The counselors at Rockwood told me the same thing as counselors at other camps told other Jewish kids. The game was handed down by Israeli counselors who learned it in the Israeli Defense Force and brought it across the sea to the shores of America in the 1970s. Whether or not that is true–and it likely isn’t–the origin story made the game seem exotic. It was like four square with an accent and a silk shirt. Today, there’s a permanent year-round gaga center in Manhattan, makers of luxury gaga gloves, and gaga court construction specialists who provide portable courts for camps as well as corporate retreats and birthday parties. I don’t know if the newfound gaga acolytes — including a surprising number of  kids at Bible camps (search #gagaball on Instagram and see for yourself)  — are told the same story or feel the same way about it, but you have to understand the sport’s mythology to understand its intense following.

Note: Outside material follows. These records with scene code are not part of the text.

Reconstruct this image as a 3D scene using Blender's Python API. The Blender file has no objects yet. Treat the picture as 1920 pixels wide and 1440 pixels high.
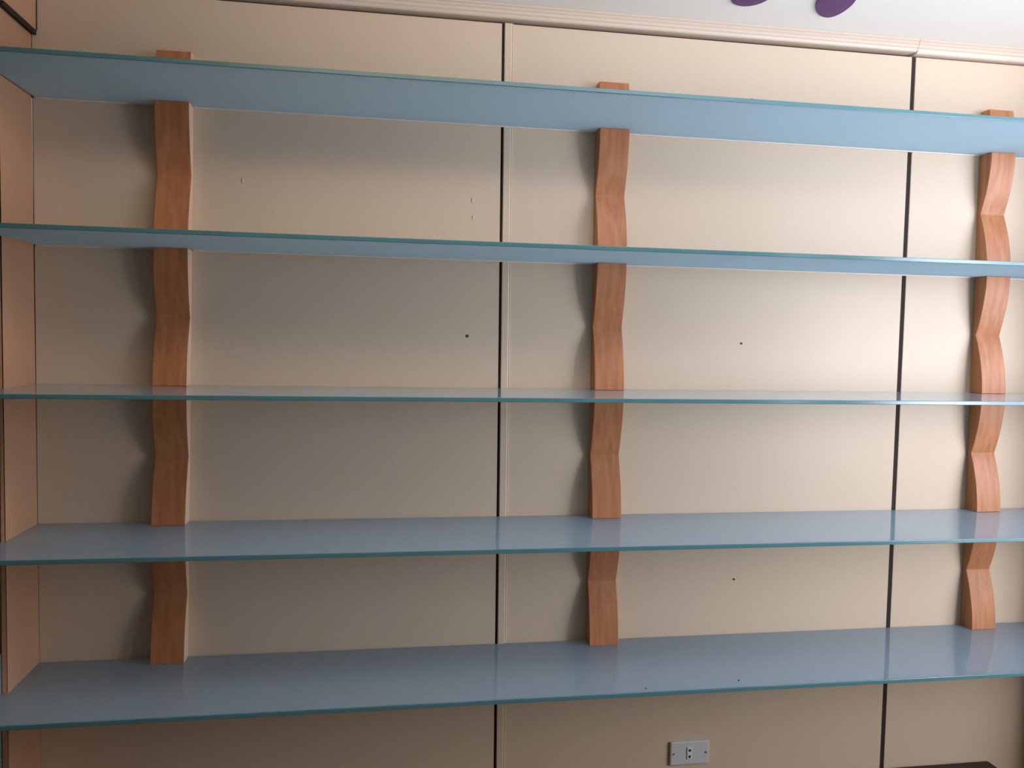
import bpy, bmesh, math, random
from mathutils import Vector, Matrix

S = bpy.context.scene
COL = S.collection
random.seed(7)

# ------------------------------------------------------------------ camera
cam_data = bpy.data.cameras.new('camera')
cam = bpy.data.objects.new('camera', cam_data)
COL.objects.link(cam)
S.camera = cam
YAW, PITCH, ROLL = 0.1534, -0.0417, 0.0195
fwd = Vector((math.sin(YAW) * math.cos(PITCH), math.cos(YAW) * math.cos(PITCH), math.sin(PITCH)))
rgt = Vector((math.cos(YAW), -math.sin(YAW), 0))
upv = rgt.cross(fwd)
cr = rgt * math.cos(ROLL) + upv * math.sin(ROLL)
cu = upv * math.cos(ROLL) - rgt * math.sin(ROLL)
cam.matrix_world = Matrix(((cr.x, cu.x, -fwd.x, 0.8225), (cr.y, cu.y, -fwd.y, -2.0907),
                           (cr.z, cu.z, -fwd.z, 1.5952), (0, 0, 0, 1)))
cam_data.sensor_width = 36
cam_data.lens = 1462.67 / 1920 * 36
cam_data.shift_x = 41.25 / 1920
cam_data.shift_y = -27.55 / 1920
cam_data.clip_start = 0.02

# ------------------------------------------------------------------ light
S.view_settings.view_transform = 'Standard'
S.view_settings.look = 'None'
S.view_settings.gamma = 1
S.view_settings.use_curve_mapping = False
S.view_settings.exposure = 0.0

wd = bpy.data.worlds.new('world')
S.world = wd
wd.use_nodes = True
bg = wd.node_tree.nodes['Background']
bg.inputs[0].default_value = (1.0, 0.36, 0.06, 1)      # dim warm shop interior around the bay
bg.inputs[1].default_value = 0.035

XR = 4.6                                              # extent of the shell to the right
WIN = Vector((3.45, -1.15, 1.5))                        # middle of the glazing in the slanting shop front
WN = Vector((-0.74, 0.67, 0.0)).normalized()          # the way it faces

def area_light(name, loc, direction, w, h, energy, color, spread):
    la = bpy.data.lights.new(name, 'AREA')
    la.shape = 'RECTANGLE'
    la.size, la.size_y = w, h
    la.spread = math.radians(spread)
    la.energy, la.color = energy, color
    o = bpy.data.objects.new(name, la)
    COL.objects.link(o)
    o.location = loc
    o.rotation_euler = direction.to_track_quat('-Z', 'Y').to_euler()

# daylight through the slanting glazed shop front: transom, upper pane, lower pane
area_light('transom_daylight', (WIN.x, WIN.y, 2.1), WN, 1.1, 0.6, 6.2, (0.97, 1.0, 1.24), 125)
area_light('upper_pane_daylight', (WIN.x, WIN.y, 1.5), WN, 1.1, 0.6, 7.0, (1.03, 1.0, 1.14), 125)
area_light('lower_pane_daylight', (WIN.x, WIN.y, 0.9), WN, 1.1, 0.6, 3.4, (1.06, 0.99, 0.98), 125)
area_light('side_fill', (3.15, -1.85, 1.55), Vector((-0.60, 0.80, 0)), 0.8, 1.0, 9.6, (1.03, 1.0, 1.10), 105)  # extra fill light added to lift the middle of the wall
# fill lights added to wash the white ceiling, no lamps there
area_light('ceiling_fill', (2.4, -1.1, 1.95), Vector((0, 0, 1)), 1.4, 1.0, 9.6, (1.06, 1.0, 1.10), 180)
area_light('ceiling_fill', (1.7, -1.1, 2.2), Vector((0, 0, 1)), 0.6, 0.4, 8.5, (0.92, 0.98, 1.25), 180)
area_light('ceiling_fill', (0.9, -1.1, 2.25), Vector((0, 0, 1)), 0.9, 0.4, 7.5, (1.35, 0.97, 0.72), 180)
# ------------------------------------------------------------------ helpers
def new_mat(name):
    m = bpy.data.materials.new(name)
    m.use_nodes = True
    return m, m.node_tree.nodes, m.node_tree.links, m.node_tree.nodes['Principled BSDF']

def mat(name, col, rough=0.5, noise=0.0, scale=(8, 8, 8), spec=0.5, coat=0.0, coat_rough=0.03, bump=0.0, bump_scale=60, metal=0.0):
    m, n, l, b = new_mat(name)
    b.inputs['Base Color'].default_value = (*col, 1)
    b.inputs['Roughness'].default_value = rough
    b.inputs['Metallic'].default_value = metal
    b.inputs['Specular IOR Level'].default_value = spec
    b.inputs['Coat Weight'].default_value = coat
    b.inputs['Coat Roughness'].default_value = coat_rough
    tc = n.new('ShaderNodeTexCoord')
    if noise > 0:
        mp = n.new('ShaderNodeMapping'); mp.inputs['Scale'].default_value = scale
        nz = n.new('ShaderNodeTexNoise'); nz.inputs['Scale'].default_value = 1.0; nz.inputs['Detail'].default_value = 4
        mx = n.new('ShaderNodeMix'); mx.data_type = 'RGBA'
        mx.inputs[6].default_value = (*[c * (1 - noise) for c in col], 1)
        mx.inputs[7].default_value = (*[min(1, c * (1 + noise)) for c in col], 1)
        l.new(tc.outputs['Object'], mp.inputs['Vector']); l.new(mp.outputs['Vector'], nz.inputs['Vector'])
        l.new(nz.outputs['Fac'], mx.inputs[0]); l.new(mx.outputs[2], b.inputs['Base Color'])
    if bump > 0:
        nb = n.new('ShaderNodeTexNoise'); nb.inputs['Scale'].default_value = bump_scale; nb.inputs['Detail'].default_value = 3
        bp = n.new('ShaderNodeBump'); bp.inputs['Strength'].default_value = bump; bp.inputs['Distance'].default_value = 0.002
        l.new(tc.outputs['Object'], nb.inputs['Vector']); l.new(nb.outputs['Fac'], bp.inputs['Height']); l.new(bp.outputs['Normal'], b.inputs['Normal'])
    return m

def box(bm, x0, x1, y0, y1, z0, z1):
    vs = [bm.verts.new((x, y, z)) for z in (z0, z1) for y in (y0, y1) for x in (x0, x1)]
    for f in ((0, 2, 3, 1), (4, 5, 7, 6), (0, 1, 5, 4), (2, 6, 7, 3), (0, 4, 6, 2), (1, 3, 7, 5)):
        bm.faces.new([vs[i] for i in f])

def extrude_profile(bm, prof, axis, a0, a1):
    """prof: list of 2D points; axis 'x': (y,z) swept along x; 'z': (x,y) swept along z"""
    def P(p, a):
        return (a, p[0], p[1]) if axis == 'x' else ((p[0], p[1], a) if axis == 'z' else (p[0], a, p[1]))
    A = [bm.verts.new(P(p, a0)) for p in prof]
    B = [bm.verts.new(P(p, a1)) for p in prof]
    n = len(prof)
    for i in range(n):
        j = (i + 1) % n
        bm.faces.new((A[i], A[j], B[j], B[i]))
    bm.faces.new(A[::-1]); bm.faces.new(B)

def obj(name, bm, m, parent=None, bevel=0.0, smooth=False):
    bmesh.ops.recalc_face_normals(bm, faces=bm.faces[:])
    me = bpy.data.meshes.new(name)
    bm.to_mesh(me); bm.free()
    me.materials.append(m)
    o = bpy.data.objects.new(name, me)
    COL.objects.link(o)
    if parent:
        o.parent = parent
    if smooth:
        for p in me.polygons:
            p.use_smooth = True
    if bevel:
        bv = o.modifiers.new('bevel', 'BEVEL'); bv.width = bevel; bv.segments = 2; bv.limit_method = 'ANGLE'
    return o

def bx(name, m, parent, *c, bevel=0.0):
    bm = bmesh.new(); box(bm, *c)
    return obj(name, bm, m, parent, bevel)

def tag(o, label, cat, group=None):
    o['label'] = label; o['category'] = cat
    if group:
        o['group'] = group
    return o

def struct(o):
    o['kind'] = 'structure'
    return o

def empty(name, loc):
    o = bpy.data.objects.new(name, None)
    COL.objects.link(o); o.location = loc
    o.empty_display_size = 0.05
    return o

# ------------------------------------------------------------------ materials
WALLC = (0.69, 0.575, 0.425)
M_WALL = mat('cream_wall_paint', WALLC, 0.42, 0.035, (3, 3, 0.8), 0.4, bump=0.10, bump_scale=35)
M_PEACH = mat('peach_wall_paint', (0.54, 0.32, 0.19), 0.45, 0.04, (3, 3, 0.8), 0.4, bump=0.10, bump_scale=35)
M_GROOVE = mat('dark_joint', (0.030, 0.020, 0.014), 0.9)
M_GAP = mat('brown_backing_board', (0.11, 0.062, 0.035), 0.9)
M_CEIL = mat('white_ceiling_paint', (0.83, 0.82, 0.75), 0.6, 0.015, (2, 2, 2))
M_TRIM = mat('cream_trim_paint', (0.67, 0.575, 0.45), 0.42, 0.02, (2, 20, 20))
M_FLOOR = mat('brown_floor', (0.16, 0.11, 0.075), 0.35, 0.12, (2.5, 2.5, 2.5))
M_BEAD = mat('pale_sealant', (0.80, 0.75, 0.66), 0.4, 0.02, (40, 40, 40))
def glass_mat(name, col, trans, mix, gloss):
    m, n, l, b = new_mat(name)
    out = n['Material Output']
    tc = n.new('ShaderNodeTexCoord')
    nz = n.new('ShaderNodeTexNoise'); nz.inputs['Scale'].default_value = 6; nz.inputs['Detail'].default_value = 3
    mx = n.new('ShaderNodeMix'); mx.data_type = 'RGBA'
    mx.inputs[6].default_value = (*[c * 0.97 for c in col], 1); mx.inputs[7].default_value = (*[min(1, c * 1.03) for c in col], 1)
    l.new(tc.outputs['Object'], nz.inputs['Vector']); l.new(nz.outputs['Fac'], mx.inputs[0]); l.new(mx.outputs[2], b.inputs['Base Color'])
    b.inputs['Roughness'].default_value = 0.6; b.inputs['Specular IOR Level'].default_value = 0.0
    tr = n.new('ShaderNodeBsdfTranslucent'); tr.inputs['Color'].default_value = (*trans, 1)
    ad = n.new('ShaderNodeMixShader'); ad.inputs[0].default_value = mix
    l.new(b.outputs[0], ad.inputs[1]); l.new(tr.outputs[0], ad.inputs[2])
    last = ad
    if gloss:
        gl = n.new('ShaderNodeBsdfGlossy'); gl.inputs['Roughness'].default_value = 0.045; gl.inputs['Color'].default_value = (0.97, 0.99, 1, 1)
        fr = n.new('ShaderNodeFresnel'); fr.inputs['IOR'].default_value = 1.5
        last = n.new('ShaderNodeMixShader')
        l.new(fr.outputs[0], last.inputs[0]); l.new(ad.outputs[0], last.inputs[1]); l.new(gl.outputs[0], last.inputs[2])
    l.new(last.outputs[0], out.inputs['Surface'])
    return m
M_GLASS_TOP = glass_mat('blue_glass_top', (0.40, 0.59, 0.76), (0.92, 0.97, 1.0), 0.62, True)
M_FILM = glass_mat('blue_glass_underside', (0.58, 0.85, 1.0), (0.80, 0.93, 1.0), 0.62, False)
M_EDGE = mat('teal_glass_edge', (0.085, 0.225, 0.26), 0.18, 0.08, (6, 6, 6), 0.5)
M_PANEL = mat('blue_grey_panel', (0.42, 0.60, 0.72), 0.5, 0.02, (4, 4, 4))
M_PURPLE = mat('purple_foam', (0.105, 0.035, 0.135), 0.6, 0.08, (30, 30, 30))
M_PLATE = mat('grey_socket_plate', (0.66, 0.69, 0.68), 0.35, 0.03, (20, 20, 20))
M_SOCK = mat('white_socket', (0.82, 0.82, 0.80), 0.35, 0.01, (20, 20, 20))
M_HOLE = mat('black_hole', (0.006, 0.006, 0.006), 0.8)
M_SCREW = mat('steel_screw', (0.30, 0.29, 0.27), 0.35, 0.05, (90, 90, 90), metal=0.8)
M_NAIL = mat('rusty_nail', (0.07, 0.05, 0.04), 0.6, 0.2, (300, 300, 300))
M_BENCH = mat('dark_stained_wood', (0.022, 0.012, 0.008), 0.6, 0.25, (3, 40, 40))
M_CRUMB = mat('dark_crumb', (0.05, 0.045, 0.045), 0.8, 0.2, (300, 300, 300))

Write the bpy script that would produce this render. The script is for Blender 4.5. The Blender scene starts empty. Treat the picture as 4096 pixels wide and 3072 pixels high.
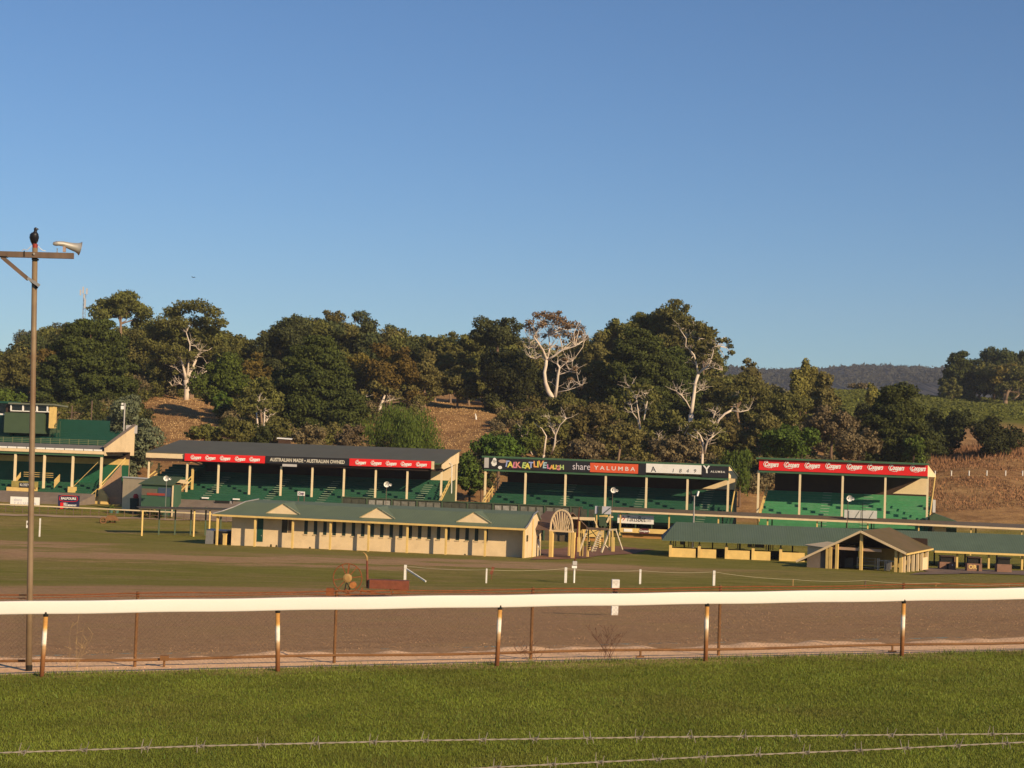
import bpy, math, random
import numpy as np
from mathutils import Vector, Matrix
rnd = random.Random(7)
NR = np.random.RandomState(11)
sc = bpy.context.scene
COL = sc.collection
PI = math.pi
# ------------------------------------------------------------------ camera model
FL = 6500.0; CZ = 3.6
PITCH = math.atan(224/FL); ROLL = 0.034
R0 = Vector((1,0,0)); F0 = Vector((0,math.cos(PITCH),math.sin(PITCH))); U0 = Vector((0,-math.sin(PITCH),math.cos(PITCH)))
CR = math.cos(ROLL)*R0 + math.sin(ROLL)*U0
CU = -math.sin(ROLL)*R0 + math.cos(ROLL)*U0
CAM = Vector((0,0,CZ))
def ray(px, py):
    return CR*((px-2048)/FL) + CU*(-(py-1536)/FL) + F0
def W(px, py, Y):
    d = ray(px, py); return CAM + d*(Y/d.y)
# ------------------------------------------------------------------ terrain
SP = [(-60,1.9),(4,1.9),(8,1.2),(12,.45),(17,.05),(22,.01),(25.3,.02),(25.8,.03),(26.1,.035),(26.3,-.07),(27,-.13),(28,-.22),(29.3,-.37),(31.3,-.41),(32,-.56),(34,-.83),(59.6,-2.72),(105,-5.75),(154,-7.5),(172,-8.15),(188,-8.2),(200,-7.6),(215,-7.1)]
SPx = np.array([a for a,b in SP]); SPz = np.array([b for a,b in SP])
HY = np.array([215,228,240,265,300,330,400,450,560,620,800,1500,3000])
HT = np.array([-600,1000,1950,3000,3450,4100,5500])
HZ = np.array([
 [-10.7,-10,-7,-1.8,3,6.5,9,12,18,18,18,10,10],
 [-10.7,-10,-7,-1.8,3,6.5,9,12,18,18,18,10,10],
 [-10.7,-10,-7.5,-1.5,3.2,6.6,9,12,18,18,18,10,10],
 [-10.7,-10,-7.5,-2.5,2.5,5.5,9,12,18,18,16,10,10],
 [-10.7,-10.2,-8.5,-5,-1,1.5,9,13,20.7,19,10,0,0],
 [-10.7,-8.9,-6.6,-2.9,1.0,2.5,8.4,12,18.4,17,8,0,0],
 [-10.7,-8.9,-6.6,-2.9,1.0,2.5,8.4,12,16,16,8,0,0]]) + 3.6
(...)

It turns out it might not have been Israelis at all who brought gaga to the States. Schmelkin fingers a man named John Crosley at a camp called  Camp Idolwyld as the sport’s true progenitor. Nevertheless, there must be some reason it flourished among Jews of the woods, some reason the origin myth situates itself in the Negev desert as a diversion for war-wary Israeli soldiers. I have a theory. At its essence, gaga is a game of consequences. In dodgeball, a ball may be projected with unhindered force into the vast open space. If it hits one’s opponent, wonderful. If not, no biggie. In gaga, on the other hand, the court is penned in on all sides. One must be concerned not only with one’s immediately target but on the secondary, tertiary and quaternary consequence. Gage reward strategy and skill, but it’s also karmic.

What’s more, gaga, unlike dodgeball, is not a game of allies. One does not start off as a member of a team battling an opposing team in a war of attrition.  One begins life amidst one’s enemies. Whatever alliances form — Schmelkin frowns upon them — are temporary, transient and, by their very nature, cynical.

What better training for young American Jews to understand the geopolitical landscape of the Middle East than a gaga court? Consider the geography of the sport’s erstwhile motherland.  Bordered by Lebanon, Syria, Jordan, and Egypt on three sides and the Mediterranean Sea on the other, the nation is, itself, an 8,000 square mile  gaga ball pit. Since its establishment in 1947, the nation has proved adept at playing its border-mates against each other whether it is playing the Saudi-backed Lebanese against Egyptians, for instance.

We Americans, separated by an ocean from our adversaries, imagine the fields of war from afar, a distant silent terminus of our bombs. For campers — the socioeconomic slice of campers most likely to play gaga are simultaneously the least likely to serve in the armed forces — it will always be thus. In Israel, however, the cities and towns, streets and sea, walls and turrets are riven with the scars of war at eye level.

Maybe gaga is just a game. Gaga is just a game. But it’s a great game and a game about consequences and that, itself, is consequential.

***

Every morning this summer, I drop my own son off at his summer camp near our house. Though not religious, it is at a local church. In the courtyard near the cathedral where the campers gather in the morning is a temporary gaga pit. Its walls, if they can be called walls, are actually net but it is octagonal and the floor is concrete. My son and I both eye it with the professional interest of a big cat trainer.  And every afternoon, when I pick him up, his cheeks are flushed and covered in the sticky summer sheen of sweat and sunscreen and he is full of gaga tales. “Dad!” he says, “we played the funnest game ever”  Then, as kids do, he gives me a detailed though cockamamie description of a game whose main features recognize even if much changed. The camper hit with an open hand. They bank less against the walls. The ball they use isn’t nearly as hard. But as I hold his hand in mine, his knuckles bloodless, I recognize the same exalted smile on his lips. That’s the gaga smile of a game well played.